Dec. 24, 2013 8:27 am
So it's Christmas Eve, time for oyster stew and “Silent Night.”
“Silent Night” will be played in countless Christian churches tonight as folks hold those little white candles with that cardboard thing that keeps hot wax from dripping on your hand. A scalding wax burn can cause a person to say something less than Christmassy, even at a such a delicate moment.
After all of the pressure and commercialized hype of the season, just at the point when many of us are about to bah-humbug the whole thing for good, comes that simple song and the darkened church and the candles. You'd have to be a pretty grizzled grinch not to be moved. at least a little.
I'm moved, and amused.
That's because in third grade, I played the Rev. Joseph Mohr in a school Christmas production. Mohr wrote a poem that his pal Franz Gruber turned into the song “Silent Night” on Christmas Eve 1818 in Oberndorf, Austria.
I'm not sure what Mohr was wearing in 1818, but in 1979, I was donning a sort of rusty tan polyester suit with an open, broad-collared shirt. A gold chain completed the ensemble. I'm not making this up. (There's probably a photo somewhere, but I haven't got it.)

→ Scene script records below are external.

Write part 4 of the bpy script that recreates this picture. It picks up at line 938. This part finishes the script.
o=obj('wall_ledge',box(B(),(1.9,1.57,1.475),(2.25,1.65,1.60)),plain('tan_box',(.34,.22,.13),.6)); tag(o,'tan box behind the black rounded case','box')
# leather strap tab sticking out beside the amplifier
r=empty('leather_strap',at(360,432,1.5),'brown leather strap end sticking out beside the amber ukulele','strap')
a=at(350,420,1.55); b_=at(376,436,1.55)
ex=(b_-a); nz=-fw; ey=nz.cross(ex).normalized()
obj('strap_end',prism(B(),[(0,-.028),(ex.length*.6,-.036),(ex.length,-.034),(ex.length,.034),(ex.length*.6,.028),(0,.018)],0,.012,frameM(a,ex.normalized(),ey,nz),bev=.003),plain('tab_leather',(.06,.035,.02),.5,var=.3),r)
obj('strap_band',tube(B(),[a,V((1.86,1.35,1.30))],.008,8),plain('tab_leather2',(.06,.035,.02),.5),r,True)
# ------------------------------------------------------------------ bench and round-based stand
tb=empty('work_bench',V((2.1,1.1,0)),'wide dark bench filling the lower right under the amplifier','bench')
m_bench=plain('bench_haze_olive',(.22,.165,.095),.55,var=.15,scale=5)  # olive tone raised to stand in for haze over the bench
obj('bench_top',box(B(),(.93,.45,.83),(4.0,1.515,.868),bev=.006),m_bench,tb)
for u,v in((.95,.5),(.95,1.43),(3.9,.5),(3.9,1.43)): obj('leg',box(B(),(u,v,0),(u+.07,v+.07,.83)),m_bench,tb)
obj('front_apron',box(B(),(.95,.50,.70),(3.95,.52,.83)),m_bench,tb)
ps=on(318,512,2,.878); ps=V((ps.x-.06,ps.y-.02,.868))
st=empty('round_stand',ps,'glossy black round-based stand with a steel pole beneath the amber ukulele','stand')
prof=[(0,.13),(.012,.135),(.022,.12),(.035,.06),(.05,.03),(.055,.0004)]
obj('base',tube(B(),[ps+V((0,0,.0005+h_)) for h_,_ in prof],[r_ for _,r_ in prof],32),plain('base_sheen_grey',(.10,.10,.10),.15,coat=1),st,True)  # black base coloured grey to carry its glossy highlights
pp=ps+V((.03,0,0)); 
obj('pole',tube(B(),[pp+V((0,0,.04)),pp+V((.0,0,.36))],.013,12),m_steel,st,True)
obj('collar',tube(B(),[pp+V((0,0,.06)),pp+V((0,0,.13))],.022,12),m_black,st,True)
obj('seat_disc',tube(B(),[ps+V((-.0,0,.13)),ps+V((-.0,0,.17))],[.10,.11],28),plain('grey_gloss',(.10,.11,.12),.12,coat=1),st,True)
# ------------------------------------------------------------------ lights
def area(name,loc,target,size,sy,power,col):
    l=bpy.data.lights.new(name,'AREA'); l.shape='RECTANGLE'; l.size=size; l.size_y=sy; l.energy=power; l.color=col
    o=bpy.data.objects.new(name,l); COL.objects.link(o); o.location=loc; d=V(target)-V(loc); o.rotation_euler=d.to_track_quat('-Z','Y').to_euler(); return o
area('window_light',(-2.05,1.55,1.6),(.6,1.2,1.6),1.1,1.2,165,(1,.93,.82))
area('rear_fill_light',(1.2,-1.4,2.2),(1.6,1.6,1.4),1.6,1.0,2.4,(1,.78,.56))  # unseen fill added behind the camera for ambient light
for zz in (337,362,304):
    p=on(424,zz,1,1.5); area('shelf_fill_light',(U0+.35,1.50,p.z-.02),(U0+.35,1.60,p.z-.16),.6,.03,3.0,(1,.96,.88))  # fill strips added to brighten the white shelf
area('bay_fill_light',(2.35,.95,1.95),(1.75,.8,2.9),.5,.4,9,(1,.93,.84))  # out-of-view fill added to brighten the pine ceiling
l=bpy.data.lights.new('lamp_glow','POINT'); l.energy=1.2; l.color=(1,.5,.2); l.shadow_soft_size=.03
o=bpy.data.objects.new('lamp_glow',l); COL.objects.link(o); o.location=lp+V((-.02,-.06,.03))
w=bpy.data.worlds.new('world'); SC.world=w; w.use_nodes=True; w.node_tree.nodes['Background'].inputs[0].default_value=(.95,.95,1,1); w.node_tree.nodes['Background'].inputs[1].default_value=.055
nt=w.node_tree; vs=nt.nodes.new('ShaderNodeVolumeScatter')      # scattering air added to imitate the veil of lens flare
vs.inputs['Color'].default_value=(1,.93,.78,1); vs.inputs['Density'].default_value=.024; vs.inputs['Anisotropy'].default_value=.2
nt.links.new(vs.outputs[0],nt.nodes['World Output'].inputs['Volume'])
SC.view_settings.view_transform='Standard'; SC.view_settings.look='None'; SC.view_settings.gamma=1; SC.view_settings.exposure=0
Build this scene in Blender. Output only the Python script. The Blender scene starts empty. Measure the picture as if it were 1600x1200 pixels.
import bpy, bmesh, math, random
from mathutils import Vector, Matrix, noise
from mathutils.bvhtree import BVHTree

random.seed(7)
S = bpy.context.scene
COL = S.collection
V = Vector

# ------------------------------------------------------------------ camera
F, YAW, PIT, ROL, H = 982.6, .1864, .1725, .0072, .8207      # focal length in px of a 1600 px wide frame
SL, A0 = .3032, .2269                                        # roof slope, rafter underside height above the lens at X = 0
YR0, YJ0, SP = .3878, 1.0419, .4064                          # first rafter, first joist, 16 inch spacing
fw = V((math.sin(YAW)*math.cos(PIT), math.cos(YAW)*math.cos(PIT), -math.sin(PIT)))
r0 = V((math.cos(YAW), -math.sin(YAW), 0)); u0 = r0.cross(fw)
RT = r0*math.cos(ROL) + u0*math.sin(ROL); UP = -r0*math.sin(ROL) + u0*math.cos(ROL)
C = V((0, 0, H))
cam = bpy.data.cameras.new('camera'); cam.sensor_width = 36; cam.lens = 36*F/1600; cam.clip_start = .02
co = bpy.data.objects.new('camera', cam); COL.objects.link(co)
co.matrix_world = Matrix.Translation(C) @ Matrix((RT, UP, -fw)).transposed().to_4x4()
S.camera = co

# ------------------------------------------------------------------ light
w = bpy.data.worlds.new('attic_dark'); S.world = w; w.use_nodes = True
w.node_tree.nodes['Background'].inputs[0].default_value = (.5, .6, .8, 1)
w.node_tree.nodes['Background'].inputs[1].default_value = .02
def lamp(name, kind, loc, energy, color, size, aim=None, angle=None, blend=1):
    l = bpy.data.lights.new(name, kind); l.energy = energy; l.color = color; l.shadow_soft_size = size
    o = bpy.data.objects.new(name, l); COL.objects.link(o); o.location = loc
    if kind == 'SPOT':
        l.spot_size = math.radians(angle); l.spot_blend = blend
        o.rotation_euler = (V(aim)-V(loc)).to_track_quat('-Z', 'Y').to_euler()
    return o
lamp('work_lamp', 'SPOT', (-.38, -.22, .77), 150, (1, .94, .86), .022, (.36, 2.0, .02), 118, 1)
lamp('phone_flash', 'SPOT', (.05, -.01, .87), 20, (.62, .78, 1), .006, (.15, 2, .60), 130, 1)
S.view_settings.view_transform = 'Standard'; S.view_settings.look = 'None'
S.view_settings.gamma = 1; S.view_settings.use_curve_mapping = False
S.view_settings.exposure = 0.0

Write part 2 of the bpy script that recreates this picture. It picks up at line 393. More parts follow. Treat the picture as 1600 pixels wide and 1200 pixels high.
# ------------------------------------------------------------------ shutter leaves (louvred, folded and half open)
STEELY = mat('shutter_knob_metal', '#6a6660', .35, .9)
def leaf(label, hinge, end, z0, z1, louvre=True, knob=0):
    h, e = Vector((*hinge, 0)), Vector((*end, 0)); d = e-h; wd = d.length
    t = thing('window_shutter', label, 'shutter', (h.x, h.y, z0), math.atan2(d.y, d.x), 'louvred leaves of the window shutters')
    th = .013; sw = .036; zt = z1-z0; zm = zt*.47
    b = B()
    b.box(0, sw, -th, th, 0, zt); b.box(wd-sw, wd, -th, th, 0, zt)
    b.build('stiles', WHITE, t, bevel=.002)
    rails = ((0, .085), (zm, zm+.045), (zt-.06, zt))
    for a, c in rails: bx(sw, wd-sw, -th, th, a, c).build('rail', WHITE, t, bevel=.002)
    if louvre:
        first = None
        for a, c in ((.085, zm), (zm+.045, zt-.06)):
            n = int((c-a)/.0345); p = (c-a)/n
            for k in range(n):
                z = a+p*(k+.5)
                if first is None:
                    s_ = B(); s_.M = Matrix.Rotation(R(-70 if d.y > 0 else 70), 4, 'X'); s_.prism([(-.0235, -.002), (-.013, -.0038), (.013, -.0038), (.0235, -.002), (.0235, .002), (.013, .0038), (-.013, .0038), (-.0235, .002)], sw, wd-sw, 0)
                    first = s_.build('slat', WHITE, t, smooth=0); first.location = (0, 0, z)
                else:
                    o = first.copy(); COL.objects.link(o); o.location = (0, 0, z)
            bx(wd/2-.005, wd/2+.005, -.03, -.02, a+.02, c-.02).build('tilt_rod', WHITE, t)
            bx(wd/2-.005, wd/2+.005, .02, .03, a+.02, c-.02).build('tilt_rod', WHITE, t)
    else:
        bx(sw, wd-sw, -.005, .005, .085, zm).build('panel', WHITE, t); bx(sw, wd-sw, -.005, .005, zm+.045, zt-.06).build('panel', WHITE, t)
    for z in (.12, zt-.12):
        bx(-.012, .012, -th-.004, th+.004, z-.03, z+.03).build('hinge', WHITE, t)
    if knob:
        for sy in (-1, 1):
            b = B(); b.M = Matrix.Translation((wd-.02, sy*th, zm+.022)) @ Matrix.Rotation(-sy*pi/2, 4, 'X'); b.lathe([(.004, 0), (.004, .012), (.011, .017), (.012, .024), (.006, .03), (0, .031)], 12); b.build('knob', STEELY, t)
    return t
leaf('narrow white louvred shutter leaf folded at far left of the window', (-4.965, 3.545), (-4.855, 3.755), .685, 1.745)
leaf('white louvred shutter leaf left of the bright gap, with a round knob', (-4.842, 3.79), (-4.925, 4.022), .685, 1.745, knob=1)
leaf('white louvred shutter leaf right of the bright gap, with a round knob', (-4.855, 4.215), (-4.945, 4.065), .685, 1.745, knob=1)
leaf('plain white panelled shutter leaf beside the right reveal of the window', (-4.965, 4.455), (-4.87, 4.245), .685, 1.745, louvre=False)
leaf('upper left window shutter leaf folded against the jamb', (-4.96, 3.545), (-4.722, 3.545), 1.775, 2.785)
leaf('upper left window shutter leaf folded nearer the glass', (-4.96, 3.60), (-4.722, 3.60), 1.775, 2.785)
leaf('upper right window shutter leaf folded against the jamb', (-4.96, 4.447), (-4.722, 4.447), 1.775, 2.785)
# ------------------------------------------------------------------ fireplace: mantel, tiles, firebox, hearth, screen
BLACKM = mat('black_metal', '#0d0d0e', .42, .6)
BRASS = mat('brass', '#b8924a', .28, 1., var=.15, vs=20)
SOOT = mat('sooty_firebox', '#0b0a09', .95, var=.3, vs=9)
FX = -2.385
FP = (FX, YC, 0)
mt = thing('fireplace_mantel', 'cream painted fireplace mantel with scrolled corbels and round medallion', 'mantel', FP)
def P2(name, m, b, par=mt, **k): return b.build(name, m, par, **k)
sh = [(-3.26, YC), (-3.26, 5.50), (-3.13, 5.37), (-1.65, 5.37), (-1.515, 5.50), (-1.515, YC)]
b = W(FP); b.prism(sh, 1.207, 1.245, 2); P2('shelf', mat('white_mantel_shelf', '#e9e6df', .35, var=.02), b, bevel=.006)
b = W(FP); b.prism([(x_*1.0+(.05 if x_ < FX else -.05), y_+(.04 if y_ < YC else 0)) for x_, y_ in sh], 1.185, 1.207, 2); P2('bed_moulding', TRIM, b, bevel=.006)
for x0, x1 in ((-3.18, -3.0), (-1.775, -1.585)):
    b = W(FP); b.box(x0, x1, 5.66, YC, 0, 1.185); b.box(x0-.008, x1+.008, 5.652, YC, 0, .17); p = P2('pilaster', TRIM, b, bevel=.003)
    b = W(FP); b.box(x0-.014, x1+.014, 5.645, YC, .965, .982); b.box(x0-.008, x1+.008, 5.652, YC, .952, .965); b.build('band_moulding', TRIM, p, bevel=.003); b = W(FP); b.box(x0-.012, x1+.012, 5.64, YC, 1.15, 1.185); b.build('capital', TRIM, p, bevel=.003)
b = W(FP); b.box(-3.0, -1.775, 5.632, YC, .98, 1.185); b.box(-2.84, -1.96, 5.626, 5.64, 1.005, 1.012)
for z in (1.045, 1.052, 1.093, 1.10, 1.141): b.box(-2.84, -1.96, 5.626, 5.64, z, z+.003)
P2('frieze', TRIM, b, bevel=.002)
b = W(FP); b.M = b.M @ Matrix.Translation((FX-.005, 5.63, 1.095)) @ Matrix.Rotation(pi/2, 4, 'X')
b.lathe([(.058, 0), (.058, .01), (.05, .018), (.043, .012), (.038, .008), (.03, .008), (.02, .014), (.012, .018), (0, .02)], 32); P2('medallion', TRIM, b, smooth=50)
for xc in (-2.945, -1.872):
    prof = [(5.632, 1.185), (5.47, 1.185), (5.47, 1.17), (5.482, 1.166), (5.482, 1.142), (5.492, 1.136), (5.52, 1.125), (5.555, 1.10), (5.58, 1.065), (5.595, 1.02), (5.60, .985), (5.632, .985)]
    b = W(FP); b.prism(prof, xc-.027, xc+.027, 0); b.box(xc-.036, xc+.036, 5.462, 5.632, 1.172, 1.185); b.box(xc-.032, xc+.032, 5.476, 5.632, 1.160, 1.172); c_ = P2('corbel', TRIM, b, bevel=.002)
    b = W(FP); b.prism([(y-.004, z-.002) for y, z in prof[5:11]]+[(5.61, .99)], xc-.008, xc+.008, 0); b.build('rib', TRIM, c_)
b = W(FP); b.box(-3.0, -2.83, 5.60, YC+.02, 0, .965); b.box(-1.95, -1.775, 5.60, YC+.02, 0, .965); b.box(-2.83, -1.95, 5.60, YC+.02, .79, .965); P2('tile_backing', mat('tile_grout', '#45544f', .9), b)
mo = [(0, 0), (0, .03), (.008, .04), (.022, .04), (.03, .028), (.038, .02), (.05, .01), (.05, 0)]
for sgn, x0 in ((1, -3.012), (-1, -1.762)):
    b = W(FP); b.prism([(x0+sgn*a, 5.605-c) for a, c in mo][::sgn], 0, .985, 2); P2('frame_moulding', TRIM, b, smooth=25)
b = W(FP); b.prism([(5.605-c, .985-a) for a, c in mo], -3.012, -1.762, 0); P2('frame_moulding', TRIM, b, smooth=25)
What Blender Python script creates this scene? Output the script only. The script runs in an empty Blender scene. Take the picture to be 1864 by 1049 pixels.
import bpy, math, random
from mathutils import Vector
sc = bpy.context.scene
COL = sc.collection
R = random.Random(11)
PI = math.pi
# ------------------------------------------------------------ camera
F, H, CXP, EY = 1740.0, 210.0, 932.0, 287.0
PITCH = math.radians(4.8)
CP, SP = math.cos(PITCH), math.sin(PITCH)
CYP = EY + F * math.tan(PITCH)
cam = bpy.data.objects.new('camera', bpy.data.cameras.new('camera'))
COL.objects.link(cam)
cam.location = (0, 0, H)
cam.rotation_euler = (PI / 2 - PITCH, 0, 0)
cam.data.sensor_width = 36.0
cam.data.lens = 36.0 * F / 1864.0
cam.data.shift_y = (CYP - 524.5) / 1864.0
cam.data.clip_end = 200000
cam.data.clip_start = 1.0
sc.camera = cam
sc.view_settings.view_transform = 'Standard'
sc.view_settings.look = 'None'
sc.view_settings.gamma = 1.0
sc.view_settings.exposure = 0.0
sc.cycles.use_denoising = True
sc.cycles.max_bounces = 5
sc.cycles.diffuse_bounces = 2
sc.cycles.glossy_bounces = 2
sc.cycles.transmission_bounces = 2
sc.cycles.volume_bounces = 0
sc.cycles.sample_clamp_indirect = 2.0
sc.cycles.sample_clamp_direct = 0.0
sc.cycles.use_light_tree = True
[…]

Anyone who happened to be in Belmond's Luick Memorial Auditorium that afternoon might have been led to believe that it was actually a small, skinny Shaun Cassidy who wrote “Silent Night.” Or maybe a young Tom Jones. “What's new Silent Night? Woah woah woah whoah.”
So if you ever see me chuckle during the solemn splendor of “Silent Night,” you'll know why.
As for the oyster stew, I've long pondered the why. We've eaten it pretty much every Christmas Eve since I could hold a spoon.
I love it and look forward to it. But the explanation of why we eat it on Christmas Eve is elusive.
I always assumed it was a German thing. But on the interwebs, the consensus seems to give credit to Irish immigrants, Roman Catholics who ate fish soup on the night before the feast of Christmas but substituted oysters in America. Maybe somebody out there has a different theory. Send it along.
The best explanation I found can be read here.
There's also the transport factor, because, back in the day, seafood from the coasts could be transported far inland once the weather turned cold. By late December, oysters were available even in the Midwest. A search of The Gazette's archives turns up oyster stew mentions in the 1880s and recipes in 1912 (above) and 1915.